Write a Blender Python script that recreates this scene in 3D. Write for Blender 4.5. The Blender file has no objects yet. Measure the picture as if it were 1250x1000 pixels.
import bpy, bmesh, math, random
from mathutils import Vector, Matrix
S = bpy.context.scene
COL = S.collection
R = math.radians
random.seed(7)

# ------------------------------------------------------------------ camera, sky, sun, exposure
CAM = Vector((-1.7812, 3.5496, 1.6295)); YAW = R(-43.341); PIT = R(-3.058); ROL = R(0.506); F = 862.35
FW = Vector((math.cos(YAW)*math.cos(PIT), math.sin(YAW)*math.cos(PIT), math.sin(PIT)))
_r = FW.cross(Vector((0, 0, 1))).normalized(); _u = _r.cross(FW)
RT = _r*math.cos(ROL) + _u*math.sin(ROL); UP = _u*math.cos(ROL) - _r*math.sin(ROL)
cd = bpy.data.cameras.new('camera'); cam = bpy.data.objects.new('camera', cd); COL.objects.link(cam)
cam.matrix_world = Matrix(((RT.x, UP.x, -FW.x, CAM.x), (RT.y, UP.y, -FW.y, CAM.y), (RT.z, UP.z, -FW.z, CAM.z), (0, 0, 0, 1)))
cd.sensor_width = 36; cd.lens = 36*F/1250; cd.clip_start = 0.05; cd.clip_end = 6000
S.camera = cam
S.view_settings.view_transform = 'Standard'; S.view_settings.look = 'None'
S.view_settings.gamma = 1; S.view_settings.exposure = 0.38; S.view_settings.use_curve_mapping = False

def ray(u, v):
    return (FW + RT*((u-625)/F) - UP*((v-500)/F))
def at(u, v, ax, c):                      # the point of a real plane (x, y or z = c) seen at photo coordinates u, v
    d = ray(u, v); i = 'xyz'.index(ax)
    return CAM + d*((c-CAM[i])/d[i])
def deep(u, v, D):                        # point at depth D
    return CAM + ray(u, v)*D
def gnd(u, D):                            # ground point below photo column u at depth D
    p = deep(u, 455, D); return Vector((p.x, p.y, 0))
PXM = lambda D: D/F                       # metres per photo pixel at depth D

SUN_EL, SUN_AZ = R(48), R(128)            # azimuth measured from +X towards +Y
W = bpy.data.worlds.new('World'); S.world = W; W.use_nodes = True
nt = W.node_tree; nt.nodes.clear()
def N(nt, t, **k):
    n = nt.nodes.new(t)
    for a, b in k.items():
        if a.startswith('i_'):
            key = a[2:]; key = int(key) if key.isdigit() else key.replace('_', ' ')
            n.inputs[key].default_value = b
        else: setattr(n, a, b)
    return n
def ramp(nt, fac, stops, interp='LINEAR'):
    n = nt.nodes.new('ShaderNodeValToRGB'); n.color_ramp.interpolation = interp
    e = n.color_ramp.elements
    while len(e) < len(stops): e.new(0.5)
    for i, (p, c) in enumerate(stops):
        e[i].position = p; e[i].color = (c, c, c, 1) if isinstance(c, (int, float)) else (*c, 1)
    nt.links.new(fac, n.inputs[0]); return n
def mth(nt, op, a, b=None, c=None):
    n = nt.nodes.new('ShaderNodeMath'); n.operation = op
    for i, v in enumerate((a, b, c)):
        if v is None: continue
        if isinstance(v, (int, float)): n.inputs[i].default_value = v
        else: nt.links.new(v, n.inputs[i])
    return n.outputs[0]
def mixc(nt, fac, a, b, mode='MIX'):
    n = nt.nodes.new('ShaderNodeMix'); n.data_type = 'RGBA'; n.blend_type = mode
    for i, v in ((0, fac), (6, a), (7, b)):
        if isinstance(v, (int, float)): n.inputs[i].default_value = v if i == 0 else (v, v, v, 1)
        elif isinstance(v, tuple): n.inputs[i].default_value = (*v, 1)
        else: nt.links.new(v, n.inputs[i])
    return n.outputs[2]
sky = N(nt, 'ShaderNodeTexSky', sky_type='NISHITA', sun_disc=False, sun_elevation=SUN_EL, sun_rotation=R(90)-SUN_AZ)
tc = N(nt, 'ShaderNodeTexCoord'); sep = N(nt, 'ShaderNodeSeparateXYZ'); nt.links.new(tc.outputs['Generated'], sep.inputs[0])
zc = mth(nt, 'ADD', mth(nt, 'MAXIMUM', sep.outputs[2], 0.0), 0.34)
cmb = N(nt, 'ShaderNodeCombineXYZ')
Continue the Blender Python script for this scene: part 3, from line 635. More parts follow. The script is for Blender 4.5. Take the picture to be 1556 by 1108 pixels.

○ ○ ○

■ **Task details**
What are the exact lines from the beginning of the material through the line containing "random.seed(7)"? Write out those lines alone.

■ **Response for this exercise**
Write a Blender Python script that recreates this scene in 3D. Write for Blender 4.5. The Blender file has no objects yet. Measure the picture as if it were 1250x1000 pixels.
import bpy, bmesh, math, random
from mathutils import Vector, Matrix
S = bpy.context.scene
COL = S.collection
R = math.radians
random.seed(7)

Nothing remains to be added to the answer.